AppDynamics was designing a complex product that would manage the entire monitoring process — from identifying issues in the system to automatically solving them. But discussions with IT departments showed they didn’t need a “find it AND fix it” solution. Customers simply needed a way to visualize app performance so they would know as quickly as possible that there were issues and where those issues were occurring. Bansal and his engineers decided to cut the product roadmap back significantly and instead focus on simple application visibility.


In sum, three of the key hypotheses that Bansal had about what was best for customers turned out to be false. He was asking too much of his early prospects at first: operate in the cloud, change your system architecture to work with our platform, and use services that you find superfluous to your needs. The team was hearing a list of needs from its customers that was very different. Bansal explained how they adjusted for these needs:

"We changed our message based on early feedback. We were now going to our customers and saying “Bring your existing applications — cloud or no cloud — we will get you set up so you will have the best monitoring system you can find. We had been asking far too much at first. We were too far ahead of the customer’s current problems. It should have been about reducing the greatest friction they felt at the moment — not two, three, or four years from now — and it had to be EASY for them to engage with us.
Our message evolved to 'You don’t have to make any changes in application architecture to use our software. You don’t have to make any changes in how you run IT to use our software. You don’t have to be in the cloud to use AppDynamics.' Our messaging evolved from talking about our product to selling by solving problems."

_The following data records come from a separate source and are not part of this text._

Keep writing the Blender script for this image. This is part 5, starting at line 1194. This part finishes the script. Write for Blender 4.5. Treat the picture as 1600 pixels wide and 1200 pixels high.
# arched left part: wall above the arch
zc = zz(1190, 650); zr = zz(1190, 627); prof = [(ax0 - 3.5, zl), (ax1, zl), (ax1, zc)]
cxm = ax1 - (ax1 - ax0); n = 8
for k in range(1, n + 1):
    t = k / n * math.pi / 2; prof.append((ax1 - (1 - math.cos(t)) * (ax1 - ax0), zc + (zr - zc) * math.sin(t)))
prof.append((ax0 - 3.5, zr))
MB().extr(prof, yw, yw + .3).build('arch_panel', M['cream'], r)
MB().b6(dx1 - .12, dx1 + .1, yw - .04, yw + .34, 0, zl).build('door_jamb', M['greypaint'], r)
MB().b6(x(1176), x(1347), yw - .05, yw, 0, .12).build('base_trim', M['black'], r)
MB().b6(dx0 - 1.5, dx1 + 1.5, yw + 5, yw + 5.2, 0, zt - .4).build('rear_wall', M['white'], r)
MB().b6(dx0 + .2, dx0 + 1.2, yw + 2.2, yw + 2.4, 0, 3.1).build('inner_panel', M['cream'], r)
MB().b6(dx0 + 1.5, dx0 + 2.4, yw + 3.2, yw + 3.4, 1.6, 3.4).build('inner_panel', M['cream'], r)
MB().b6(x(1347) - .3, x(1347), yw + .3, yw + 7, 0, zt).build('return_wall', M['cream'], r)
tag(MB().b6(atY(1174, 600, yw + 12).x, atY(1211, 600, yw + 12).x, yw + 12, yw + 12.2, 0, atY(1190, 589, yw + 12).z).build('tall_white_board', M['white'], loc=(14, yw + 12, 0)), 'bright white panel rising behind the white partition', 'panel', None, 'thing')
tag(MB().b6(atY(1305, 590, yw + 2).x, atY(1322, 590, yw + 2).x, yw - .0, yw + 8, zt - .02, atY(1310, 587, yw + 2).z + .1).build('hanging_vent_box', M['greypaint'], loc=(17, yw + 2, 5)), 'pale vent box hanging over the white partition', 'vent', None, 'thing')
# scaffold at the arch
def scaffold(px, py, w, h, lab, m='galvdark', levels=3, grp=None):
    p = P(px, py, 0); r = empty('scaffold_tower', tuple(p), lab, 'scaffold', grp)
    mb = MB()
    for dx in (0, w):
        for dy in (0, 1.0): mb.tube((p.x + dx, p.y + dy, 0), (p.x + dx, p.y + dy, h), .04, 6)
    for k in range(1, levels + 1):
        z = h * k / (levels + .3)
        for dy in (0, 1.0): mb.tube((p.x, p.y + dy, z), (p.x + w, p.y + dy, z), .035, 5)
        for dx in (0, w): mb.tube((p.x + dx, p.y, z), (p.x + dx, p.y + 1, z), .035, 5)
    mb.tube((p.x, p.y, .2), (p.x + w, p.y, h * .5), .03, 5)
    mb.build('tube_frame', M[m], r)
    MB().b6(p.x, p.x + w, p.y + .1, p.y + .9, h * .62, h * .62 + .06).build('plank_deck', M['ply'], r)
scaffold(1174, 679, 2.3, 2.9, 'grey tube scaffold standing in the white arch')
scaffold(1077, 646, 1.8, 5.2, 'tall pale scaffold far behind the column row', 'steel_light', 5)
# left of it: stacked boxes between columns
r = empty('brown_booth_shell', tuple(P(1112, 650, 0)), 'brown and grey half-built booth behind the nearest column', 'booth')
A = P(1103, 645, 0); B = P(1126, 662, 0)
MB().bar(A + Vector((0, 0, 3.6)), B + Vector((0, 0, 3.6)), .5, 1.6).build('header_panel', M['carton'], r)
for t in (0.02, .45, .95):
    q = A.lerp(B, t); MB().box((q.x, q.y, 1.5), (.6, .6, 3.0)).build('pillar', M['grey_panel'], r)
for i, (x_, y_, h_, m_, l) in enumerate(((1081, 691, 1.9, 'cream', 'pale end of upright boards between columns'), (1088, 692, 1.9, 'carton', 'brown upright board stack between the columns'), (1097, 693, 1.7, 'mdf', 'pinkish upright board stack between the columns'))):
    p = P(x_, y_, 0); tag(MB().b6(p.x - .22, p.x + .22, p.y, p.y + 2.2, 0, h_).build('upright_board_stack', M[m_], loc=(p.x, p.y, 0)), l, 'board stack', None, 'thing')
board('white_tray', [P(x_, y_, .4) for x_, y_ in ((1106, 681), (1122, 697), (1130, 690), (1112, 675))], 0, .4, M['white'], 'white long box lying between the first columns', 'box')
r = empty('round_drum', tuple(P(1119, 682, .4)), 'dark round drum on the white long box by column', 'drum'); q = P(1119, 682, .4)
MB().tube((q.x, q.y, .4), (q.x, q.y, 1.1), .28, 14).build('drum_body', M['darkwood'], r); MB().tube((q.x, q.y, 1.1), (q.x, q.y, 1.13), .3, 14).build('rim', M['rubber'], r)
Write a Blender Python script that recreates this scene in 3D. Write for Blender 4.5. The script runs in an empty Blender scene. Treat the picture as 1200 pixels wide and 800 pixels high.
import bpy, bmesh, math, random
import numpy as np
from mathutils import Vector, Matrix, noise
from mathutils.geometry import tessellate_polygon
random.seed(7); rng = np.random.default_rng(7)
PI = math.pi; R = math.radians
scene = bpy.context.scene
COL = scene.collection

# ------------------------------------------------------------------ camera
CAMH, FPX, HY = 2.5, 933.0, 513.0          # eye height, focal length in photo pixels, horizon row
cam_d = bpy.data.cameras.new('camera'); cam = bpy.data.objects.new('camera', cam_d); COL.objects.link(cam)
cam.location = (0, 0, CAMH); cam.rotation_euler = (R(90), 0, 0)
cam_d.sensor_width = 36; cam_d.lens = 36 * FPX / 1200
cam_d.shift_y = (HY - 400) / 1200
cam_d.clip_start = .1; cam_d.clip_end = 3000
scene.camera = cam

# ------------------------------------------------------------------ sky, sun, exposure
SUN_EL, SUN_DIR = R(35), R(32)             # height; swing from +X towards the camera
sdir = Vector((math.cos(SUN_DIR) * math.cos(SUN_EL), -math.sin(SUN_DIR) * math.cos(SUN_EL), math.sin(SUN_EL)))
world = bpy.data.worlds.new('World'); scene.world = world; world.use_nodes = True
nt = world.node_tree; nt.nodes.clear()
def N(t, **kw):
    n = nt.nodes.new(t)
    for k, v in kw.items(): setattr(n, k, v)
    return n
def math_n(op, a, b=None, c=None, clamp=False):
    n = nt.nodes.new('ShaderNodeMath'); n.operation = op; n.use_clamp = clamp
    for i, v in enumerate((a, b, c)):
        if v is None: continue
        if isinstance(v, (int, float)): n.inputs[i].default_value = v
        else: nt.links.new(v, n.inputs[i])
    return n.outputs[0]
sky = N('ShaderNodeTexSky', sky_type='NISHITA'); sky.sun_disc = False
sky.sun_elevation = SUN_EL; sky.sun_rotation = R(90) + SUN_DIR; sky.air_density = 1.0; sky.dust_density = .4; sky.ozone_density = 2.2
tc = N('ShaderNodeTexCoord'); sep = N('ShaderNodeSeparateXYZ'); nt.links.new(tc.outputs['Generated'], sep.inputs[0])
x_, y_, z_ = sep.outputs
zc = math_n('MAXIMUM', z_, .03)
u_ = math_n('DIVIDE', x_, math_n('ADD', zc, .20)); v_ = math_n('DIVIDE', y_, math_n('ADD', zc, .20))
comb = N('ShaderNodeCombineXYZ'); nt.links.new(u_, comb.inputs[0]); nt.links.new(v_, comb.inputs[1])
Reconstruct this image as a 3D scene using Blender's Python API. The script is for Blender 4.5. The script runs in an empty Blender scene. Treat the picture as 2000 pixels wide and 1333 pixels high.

How AppDynamics landed their first 5 customers


By the end of 2009, Bansal had secured his first five customers. YAP, a startup speech-to-text platform, was the company’s first customer. A week later, a division of Electronic Arts came on board. Then Netflix, Priceline, and TiVo. In addition to these customers, Bansal’s initial conversations had established relationships with many more future customers.

By casting a wide net, astutely assessing who had urgent needs, and using the feedback to focus his efforts on six key dimensions — language, functionality, industries, size of company, and buyer/user personas — Bansal and his small team were able to build a product that had an immediate impact and value for their customers. By doing so, AppDynamics gained momentum, additional financing, and ultimately massive success.